## To do
From the listing below, extract every line in which the word "scene" appears.
-*-
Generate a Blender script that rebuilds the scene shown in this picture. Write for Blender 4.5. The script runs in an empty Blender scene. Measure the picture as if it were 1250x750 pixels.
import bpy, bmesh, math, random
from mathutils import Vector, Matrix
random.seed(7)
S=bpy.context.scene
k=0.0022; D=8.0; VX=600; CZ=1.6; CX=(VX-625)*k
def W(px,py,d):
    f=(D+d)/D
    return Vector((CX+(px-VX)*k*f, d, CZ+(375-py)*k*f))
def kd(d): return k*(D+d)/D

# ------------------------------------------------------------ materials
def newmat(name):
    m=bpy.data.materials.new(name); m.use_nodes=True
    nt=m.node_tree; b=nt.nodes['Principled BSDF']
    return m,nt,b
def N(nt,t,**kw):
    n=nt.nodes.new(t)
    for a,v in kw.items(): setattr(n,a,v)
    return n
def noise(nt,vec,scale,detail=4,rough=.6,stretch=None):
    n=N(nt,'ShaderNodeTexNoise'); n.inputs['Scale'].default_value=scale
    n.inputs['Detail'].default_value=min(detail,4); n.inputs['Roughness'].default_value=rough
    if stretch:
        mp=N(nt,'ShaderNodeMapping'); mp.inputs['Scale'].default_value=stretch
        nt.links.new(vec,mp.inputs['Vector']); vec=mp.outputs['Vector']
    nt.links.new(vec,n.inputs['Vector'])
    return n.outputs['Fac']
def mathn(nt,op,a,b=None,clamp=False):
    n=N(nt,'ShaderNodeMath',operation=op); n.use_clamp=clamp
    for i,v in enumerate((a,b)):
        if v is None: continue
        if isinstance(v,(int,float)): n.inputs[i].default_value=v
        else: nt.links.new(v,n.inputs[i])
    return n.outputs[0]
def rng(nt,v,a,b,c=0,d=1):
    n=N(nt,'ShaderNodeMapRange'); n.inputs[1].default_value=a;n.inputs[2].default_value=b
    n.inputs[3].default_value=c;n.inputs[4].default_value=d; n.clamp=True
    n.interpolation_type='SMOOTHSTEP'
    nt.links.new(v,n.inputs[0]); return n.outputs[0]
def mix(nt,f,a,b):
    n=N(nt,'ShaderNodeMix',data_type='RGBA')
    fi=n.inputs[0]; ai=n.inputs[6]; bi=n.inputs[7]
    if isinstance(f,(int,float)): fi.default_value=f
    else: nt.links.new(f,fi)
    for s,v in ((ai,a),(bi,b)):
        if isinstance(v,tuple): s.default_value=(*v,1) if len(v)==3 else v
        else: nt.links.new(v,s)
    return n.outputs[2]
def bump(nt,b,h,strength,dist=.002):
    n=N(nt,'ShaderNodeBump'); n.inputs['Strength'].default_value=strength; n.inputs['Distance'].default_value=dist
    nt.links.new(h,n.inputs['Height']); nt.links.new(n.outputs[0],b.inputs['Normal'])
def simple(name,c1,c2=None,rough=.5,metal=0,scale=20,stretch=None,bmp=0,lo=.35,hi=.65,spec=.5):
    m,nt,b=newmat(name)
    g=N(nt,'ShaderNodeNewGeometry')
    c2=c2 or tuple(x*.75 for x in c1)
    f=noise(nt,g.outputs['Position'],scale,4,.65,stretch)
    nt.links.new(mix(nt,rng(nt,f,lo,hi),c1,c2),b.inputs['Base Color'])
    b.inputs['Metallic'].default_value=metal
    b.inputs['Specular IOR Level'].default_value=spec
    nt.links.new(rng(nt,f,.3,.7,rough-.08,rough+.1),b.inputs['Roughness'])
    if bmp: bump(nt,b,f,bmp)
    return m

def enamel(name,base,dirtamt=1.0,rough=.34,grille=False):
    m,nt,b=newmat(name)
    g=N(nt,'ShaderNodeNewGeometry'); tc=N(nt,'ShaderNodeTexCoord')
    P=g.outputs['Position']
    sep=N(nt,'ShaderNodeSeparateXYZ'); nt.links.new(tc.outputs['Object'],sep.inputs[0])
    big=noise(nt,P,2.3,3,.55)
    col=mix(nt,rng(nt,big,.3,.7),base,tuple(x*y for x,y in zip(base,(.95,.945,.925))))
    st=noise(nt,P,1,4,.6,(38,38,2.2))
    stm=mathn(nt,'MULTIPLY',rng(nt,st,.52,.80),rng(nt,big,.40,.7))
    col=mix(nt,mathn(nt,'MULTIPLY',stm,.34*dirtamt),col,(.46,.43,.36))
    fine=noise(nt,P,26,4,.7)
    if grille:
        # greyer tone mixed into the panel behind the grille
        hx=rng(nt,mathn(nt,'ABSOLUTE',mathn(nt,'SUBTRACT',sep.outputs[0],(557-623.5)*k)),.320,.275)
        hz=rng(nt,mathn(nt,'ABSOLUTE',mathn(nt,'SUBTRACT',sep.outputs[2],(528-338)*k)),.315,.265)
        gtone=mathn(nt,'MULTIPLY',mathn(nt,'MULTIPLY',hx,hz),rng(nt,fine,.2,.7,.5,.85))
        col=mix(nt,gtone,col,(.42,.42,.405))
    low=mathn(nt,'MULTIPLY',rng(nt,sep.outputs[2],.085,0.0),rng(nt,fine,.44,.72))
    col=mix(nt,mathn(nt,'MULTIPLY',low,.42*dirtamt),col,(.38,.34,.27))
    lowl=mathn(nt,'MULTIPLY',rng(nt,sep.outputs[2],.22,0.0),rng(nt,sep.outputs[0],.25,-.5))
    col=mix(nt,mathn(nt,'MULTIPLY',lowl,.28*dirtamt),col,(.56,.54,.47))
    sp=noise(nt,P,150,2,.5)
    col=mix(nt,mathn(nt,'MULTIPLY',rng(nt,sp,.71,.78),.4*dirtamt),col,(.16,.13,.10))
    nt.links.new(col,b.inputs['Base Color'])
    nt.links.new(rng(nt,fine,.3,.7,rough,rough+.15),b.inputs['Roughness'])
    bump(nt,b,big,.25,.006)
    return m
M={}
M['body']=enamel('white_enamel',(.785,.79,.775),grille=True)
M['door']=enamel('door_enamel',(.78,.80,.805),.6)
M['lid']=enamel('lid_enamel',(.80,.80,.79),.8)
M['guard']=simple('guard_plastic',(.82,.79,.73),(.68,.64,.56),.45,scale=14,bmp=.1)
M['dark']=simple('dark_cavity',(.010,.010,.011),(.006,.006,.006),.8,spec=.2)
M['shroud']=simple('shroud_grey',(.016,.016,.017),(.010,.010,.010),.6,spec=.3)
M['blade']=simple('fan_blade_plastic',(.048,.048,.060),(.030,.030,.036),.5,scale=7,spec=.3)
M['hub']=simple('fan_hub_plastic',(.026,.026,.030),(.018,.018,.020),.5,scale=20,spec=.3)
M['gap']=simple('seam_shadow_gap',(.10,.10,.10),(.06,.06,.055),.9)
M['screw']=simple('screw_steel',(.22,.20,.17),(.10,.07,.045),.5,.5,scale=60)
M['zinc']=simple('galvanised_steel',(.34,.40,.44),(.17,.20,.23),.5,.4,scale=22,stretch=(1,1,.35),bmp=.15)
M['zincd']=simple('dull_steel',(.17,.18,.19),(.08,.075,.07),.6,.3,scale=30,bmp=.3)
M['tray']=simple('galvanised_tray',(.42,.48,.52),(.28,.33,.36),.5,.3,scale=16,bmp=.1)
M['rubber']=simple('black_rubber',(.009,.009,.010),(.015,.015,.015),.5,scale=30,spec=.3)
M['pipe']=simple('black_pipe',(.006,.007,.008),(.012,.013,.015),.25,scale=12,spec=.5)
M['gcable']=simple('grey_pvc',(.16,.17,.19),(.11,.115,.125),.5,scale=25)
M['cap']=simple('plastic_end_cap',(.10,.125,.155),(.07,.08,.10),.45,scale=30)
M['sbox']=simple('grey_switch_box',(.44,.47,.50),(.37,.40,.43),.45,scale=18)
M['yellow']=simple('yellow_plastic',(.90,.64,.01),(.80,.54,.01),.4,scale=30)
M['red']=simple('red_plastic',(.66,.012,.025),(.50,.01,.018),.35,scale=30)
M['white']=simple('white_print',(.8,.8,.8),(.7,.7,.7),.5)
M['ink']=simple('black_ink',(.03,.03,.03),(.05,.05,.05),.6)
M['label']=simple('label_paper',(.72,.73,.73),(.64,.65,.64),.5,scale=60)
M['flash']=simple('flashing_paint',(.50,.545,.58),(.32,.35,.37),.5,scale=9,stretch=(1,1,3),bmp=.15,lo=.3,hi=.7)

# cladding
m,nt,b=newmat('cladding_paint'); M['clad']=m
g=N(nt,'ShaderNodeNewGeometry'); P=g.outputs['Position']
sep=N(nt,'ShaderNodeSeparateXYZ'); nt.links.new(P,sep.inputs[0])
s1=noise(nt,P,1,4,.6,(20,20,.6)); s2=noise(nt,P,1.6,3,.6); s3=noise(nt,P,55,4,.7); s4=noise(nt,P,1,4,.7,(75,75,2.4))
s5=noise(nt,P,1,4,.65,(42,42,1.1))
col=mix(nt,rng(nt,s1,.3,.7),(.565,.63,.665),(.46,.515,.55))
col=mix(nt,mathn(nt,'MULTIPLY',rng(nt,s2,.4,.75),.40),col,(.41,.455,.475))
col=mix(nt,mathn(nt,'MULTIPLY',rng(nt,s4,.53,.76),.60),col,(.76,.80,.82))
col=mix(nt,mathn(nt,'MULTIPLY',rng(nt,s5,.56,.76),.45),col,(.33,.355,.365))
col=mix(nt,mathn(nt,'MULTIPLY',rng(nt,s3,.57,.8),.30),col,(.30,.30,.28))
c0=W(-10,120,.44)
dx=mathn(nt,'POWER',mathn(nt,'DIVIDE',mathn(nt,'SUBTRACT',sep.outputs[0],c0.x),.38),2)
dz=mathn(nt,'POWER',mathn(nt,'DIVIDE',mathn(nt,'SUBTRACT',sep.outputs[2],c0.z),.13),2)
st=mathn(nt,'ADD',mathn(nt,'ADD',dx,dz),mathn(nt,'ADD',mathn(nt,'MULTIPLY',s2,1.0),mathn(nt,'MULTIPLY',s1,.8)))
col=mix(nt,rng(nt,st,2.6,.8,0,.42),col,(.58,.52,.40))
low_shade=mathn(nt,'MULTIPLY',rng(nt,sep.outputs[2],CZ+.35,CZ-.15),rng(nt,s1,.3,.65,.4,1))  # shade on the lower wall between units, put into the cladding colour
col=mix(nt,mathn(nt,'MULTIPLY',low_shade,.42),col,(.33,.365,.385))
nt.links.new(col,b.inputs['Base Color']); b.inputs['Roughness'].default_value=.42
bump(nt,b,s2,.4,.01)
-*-
## Task output
Generate a Blender script that rebuilds the scene shown in this picture. Write for Blender 4.5. The script runs in an empty Blender scene. Measure the picture as if it were 1250x750 pixels.
S=bpy.context.scene